The recommendation is based on the State Council’s nine-point guideline document that pledges better returns for investors and a new round of reforms to state-owned enterprises (SOEs), analysts led by Kinger Lau at the US investment bank wrote in a report on Monday.

Meanwhile, Chinese publicly traded companies generated a record 2.6 trillion yuan (US$330 billion) in free cash flows last year and amassed 18 trillion yuan of cash on their balance sheets, it said.

The strategy of betting on high-dividend stocks has proved successful over the past three year. The CSI Dividend Index of the top 100 such stocks on the mainland’s exchanges has beaten the benchmark CSI 300 Index each year since 2021.

Chinese listed companies returned at least 2 trillion yuan to shareholders in each of those years, including a record 2.4 trillion yuan of payouts last year, according to Goldman.

“Incorporating high-yielding equities into domestic Chinese investors’ portfolios should expand their efficient frontier, underscoring the potential diversification benefits and portfolio value gains from bond-like equities in a Chinese context,” Goldman said in the report.

Higher dividend payouts may also ease the fiscal pressure on the Chinese government as it grapples with falling revenue from land sales, as 47 per cent of the market capitalisation of listed SOEs is controlled by state entities, according to Goldman.
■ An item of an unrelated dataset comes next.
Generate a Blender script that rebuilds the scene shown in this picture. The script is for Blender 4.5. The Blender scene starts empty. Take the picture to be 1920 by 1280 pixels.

A one percentage point increase in the dividend payout ratio could raise fiscal revenue by 23 billion yuan, it said.

Goldman created a pool of 40 stocks across 16 industry groups to trade on the shareholder-value theme, with SOEs – including liquor distiller Kweichow Moutai, electricity generator China Yangtze Power and Industrial and Commercial Bank of China – making up 65 per cent of the weighting.

The portfolio is expected to fetch a 3 per cent shareholder-return yield and a 5 per cent free cash flow yield this year, Goldman said. Historical data showed that these stocks have returned 11 per cent in total over the past three years, outperforming both the MSCI China Index and the CSI 300 Index.

“A likely prolonged housing market deleveraging cycle should be conducive to asset diversification flows from properties to equities for both individual and corporate investors” Goldman said in the report.

“Policy changes and market reforms such as the nine measures, private pension plan reforms, and the rising popularity of factor-based exchange-traded funds should also help gradually channel institutional flows to the equity market.”